— start of STORED DATA —

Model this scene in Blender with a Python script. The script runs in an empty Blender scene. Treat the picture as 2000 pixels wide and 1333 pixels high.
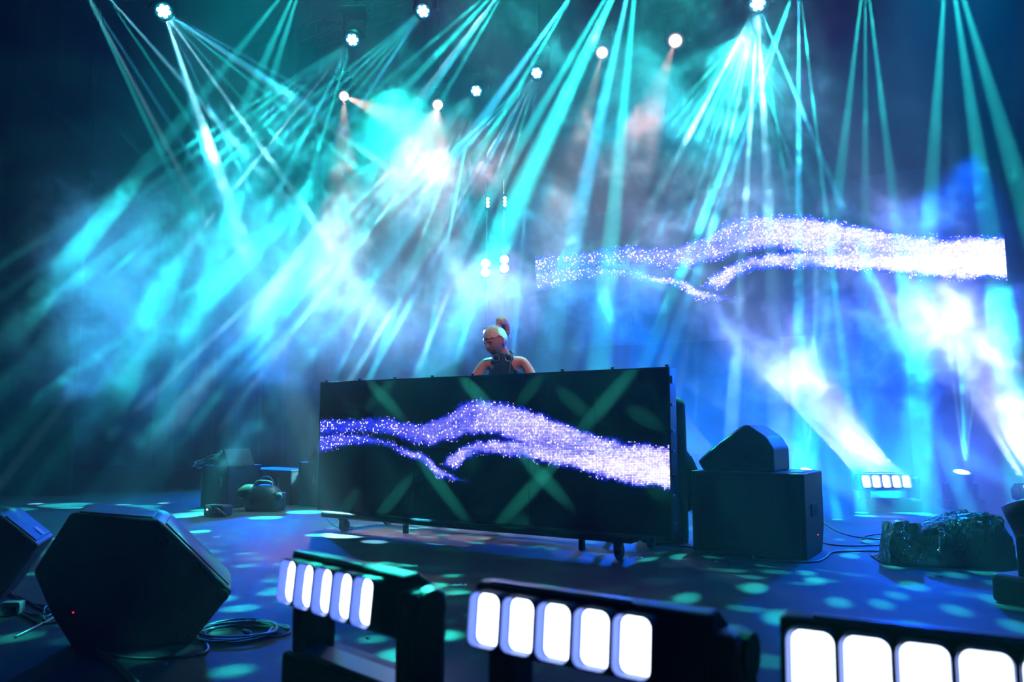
import bpy, bmesh, math, random
from mathutils import Vector, Matrix, Quaternion
random.seed(7)
PI = math.pi
C = bpy.context.scene.collection
S = bpy.context.scene

# ------------------------------------------------------------------ camera
FPX, CZ = 1525.0, 0.80
TH = math.atan(0.1115)
cam_d = bpy.data.cameras.new('camera'); cam = bpy.data.objects.new('camera', cam_d); C.objects.link(cam)
cam.location = (0, 0, CZ); cam.rotation_euler = (PI/2 + TH, 0, 0)
cam_d.sensor_width = 36; cam_d.lens = FPX/2000*36; cam_d.clip_end = 200; cam_d.clip_start = 0.05
cam_d.dof.use_dof = True; cam_d.dof.focus_distance = 5.4; cam_d.dof.aperture_fstop = 3.2
S.camera = cam
FWD = Vector((0, math.cos(TH), math.sin(TH))); UPV = Vector((0, -math.sin(TH), math.cos(TH)))
def ray(px, py):
    return FWD + Vector((1,0,0))*((px-1000)/FPX) + UPV*((666.5-py)/FPX)
def at(px, py, d):            # world point seen at that pixel, d metres ahead (world Y)
    r = ray(px, py); return Vector((0,0,CZ)) + r*(d/r.y)
def fl(px, py, z=0.0):        # point of the floor (or of a level z) seen at that pixel
    r = ray(px, py); return Vector((0,0,CZ)) + r*((z-CZ)/r.z)

# ------------------------------------------------------------------ render look
S.view_settings.view_transform = 'Standard'; S.view_settings.look = 'None'
S.view_settings.gamma = 1; S.view_settings.use_curve_mapping = False
S.view_settings.exposure = -0.25
cy = S.cycles
cy.use_denoising = True; cy.use_light_tree = True
cy.max_bounces = 2; cy.diffuse_bounces = 0; cy.glossy_bounces = 1; cy.transmission_bounces = 2
cy.volume_bounces = 0; cy.transparent_max_bounces = 6
cy.sample_clamp_direct = 0; cy.sample_clamp_indirect = 3
cy.caustics_reflective = False; cy.caustics_refractive = False

# ------------------------------------------------------------------ world
w = bpy.data.worlds.new('world'); S.world = w; w.use_nodes = True
bg = w.node_tree.nodes['Background']; bg.inputs[0].default_value = (0.004, 0.02, 0.06, 1); bg.inputs[1].default_value = 0.15

cy.use_adaptive_sampling = True; cy.adaptive_threshold = 0.06; cy.adaptive_min_samples = 16
# ------------------------------------------------------------------ lamps (beams, added wash fills and pattern projectors)
def spot(loc, target, power, color, angle, blend=0.6, size=0.015, name='beam'):
    d = bpy.data.lights.new(name, 'SPOT'); o = bpy.data.objects.new(name, d); C.objects.link(o)
    o.location = loc; o.rotation_euler = (Vector(target)-Vector(loc)).to_track_quat('-Z', 'Y').to_euler()
    d.energy = power; d.color = color; d.spot_size = math.radians(angle); d.spot_blend = blend
    d.shadow_soft_size = size
    return o
TEAL = (0.015, 0.62, 0.62); CYAN = (0.04, 0.58, 0.95); BLUE = (0.0, 0.085, 1.0); LAV = (0.46, 0.48, 1.0)
ICE = (0.22, 0.74, 0.92); WARM = (1.0, 0.60, 0.52); DEEP = (0.0, 0.09, 1.0)
BK = 24.0   # beam level
WK = 1.0  # wash level
# truss heads: lens pixel, depth
HEADS = {
 'a': (320, 22, 8.6), 'b': (688, 78, 8.4), 'c': (826, 22, 7.9), 'd': (930, 178, 9.7), 'e': (1048, 143, 9.2),
 'f': (1176, 103, 8.7), 'g': (1319, 80, 8.5), 'h': (1480, 8, 7.7), 'i': (672, 188, 10.8), 'j': (855, 205, 10.1),
 'k': (165, -20, 8.9), 'l': (203, -16, 9.1), 'm': (1010, -60, 7.4), 'n': (1250, -120, 6.9), 'o': (1690, -70, 7.2),
 'p': (1850, -110, 7.0), 'q': (600, -70, 9.0), 'r': (1130, -30, 7.6), 's': (1560, -40, 7.4)}
HP = {k: at(*v) for k, v in HEADS.items()}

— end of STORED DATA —

** WHAT YOU ARE ASKED TO DO **
Every line above should be returned exactly; the pictures stay out.

** ANSWER FOR THE TASK **
Model this scene in Blender with a Python script. The script runs in an empty Blender scene. Treat the picture as 2000 pixels wide and 1333 pixels high.
import bpy, bmesh, math, random
from mathutils import Vector, Matrix, Quaternion
random.seed(7)
PI = math.pi
C = bpy.context.scene.collection
S = bpy.context.scene

# ------------------------------------------------------------------ camera
FPX, CZ = 1525.0, 0.80
TH = math.atan(0.1115)
cam_d = bpy.data.cameras.new('camera'); cam = bpy.data.objects.new('camera', cam_d); C.objects.link(cam)
cam.location = (0, 0, CZ); cam.rotation_euler = (PI/2 + TH, 0, 0)
cam_d.sensor_width = 36; cam_d.lens = FPX/2000*36; cam_d.clip_end = 200; cam_d.clip_start = 0.05
cam_d.dof.use_dof = True; cam_d.dof.focus_distance = 5.4; cam_d.dof.aperture_fstop = 3.2
S.camera = cam
FWD = Vector((0, math.cos(TH), math.sin(TH))); UPV = Vector((0, -math.sin(TH), math.cos(TH)))
def ray(px, py):
    return FWD + Vector((1,0,0))*((px-1000)/FPX) + UPV*((666.5-py)/FPX)
def at(px, py, d):            # world point seen at that pixel, d metres ahead (world Y)
    r = ray(px, py); return Vector((0,0,CZ)) + r*(d/r.y)
def fl(px, py, z=0.0):        # point of the floor (or of a level z) seen at that pixel
    r = ray(px, py); return Vector((0,0,CZ)) + r*((z-CZ)/r.z)

# ------------------------------------------------------------------ render look
S.view_settings.view_transform = 'Standard'; S.view_settings.look = 'None'
S.view_settings.gamma = 1; S.view_settings.use_curve_mapping = False
S.view_settings.exposure = -0.25
cy = S.cycles
cy.use_denoising = True; cy.use_light_tree = True
cy.max_bounces = 2; cy.diffuse_bounces = 0; cy.glossy_bounces = 1; cy.transmission_bounces = 2
cy.volume_bounces = 0; cy.transparent_max_bounces = 6
cy.sample_clamp_direct = 0; cy.sample_clamp_indirect = 3
cy.caustics_reflective = False; cy.caustics_refractive = False

# ------------------------------------------------------------------ world
w = bpy.data.worlds.new('world'); S.world = w; w.use_nodes = True
bg = w.node_tree.nodes['Background']; bg.inputs[0].default_value = (0.004, 0.02, 0.06, 1); bg.inputs[1].default_value = 0.15

cy.use_adaptive_sampling = True; cy.adaptive_threshold = 0.06; cy.adaptive_min_samples = 16
# ------------------------------------------------------------------ lamps (beams, added wash fills and pattern projectors)
def spot(loc, target, power, color, angle, blend=0.6, size=0.015, name='beam'):
    d = bpy.data.lights.new(name, 'SPOT'); o = bpy.data.objects.new(name, d); C.objects.link(o)
    o.location = loc; o.rotation_euler = (Vector(target)-Vector(loc)).to_track_quat('-Z', 'Y').to_euler()
    d.energy = power; d.color = color; d.spot_size = math.radians(angle); d.spot_blend = blend
    d.shadow_soft_size = size
    return o
TEAL = (0.015, 0.62, 0.62); CYAN = (0.04, 0.58, 0.95); BLUE = (0.0, 0.085, 1.0); LAV = (0.46, 0.48, 1.0)
ICE = (0.22, 0.74, 0.92); WARM = (1.0, 0.60, 0.52); DEEP = (0.0, 0.09, 1.0)
BK = 24.0   # beam level
WK = 1.0  # wash level
# truss heads: lens pixel, depth
HEADS = {
 'a': (320, 22, 8.6), 'b': (688, 78, 8.4), 'c': (826, 22, 7.9), 'd': (930, 178, 9.7), 'e': (1048, 143, 9.2),
 'f': (1176, 103, 8.7), 'g': (1319, 80, 8.5), 'h': (1480, 8, 7.7), 'i': (672, 188, 10.8), 'j': (855, 205, 10.1),
 'k': (165, -20, 8.9), 'l': (203, -16, 9.1), 'm': (1010, -60, 7.4), 'n': (1250, -120, 6.9), 'o': (1690, -70, 7.2),
 'p': (1850, -110, 7.0), 'q': (600, -70, 9.0), 'r': (1130, -30, 7.6), 's': (1560, -40, 7.4)}
HP = {k: at(*v) for k, v in HEADS.items()}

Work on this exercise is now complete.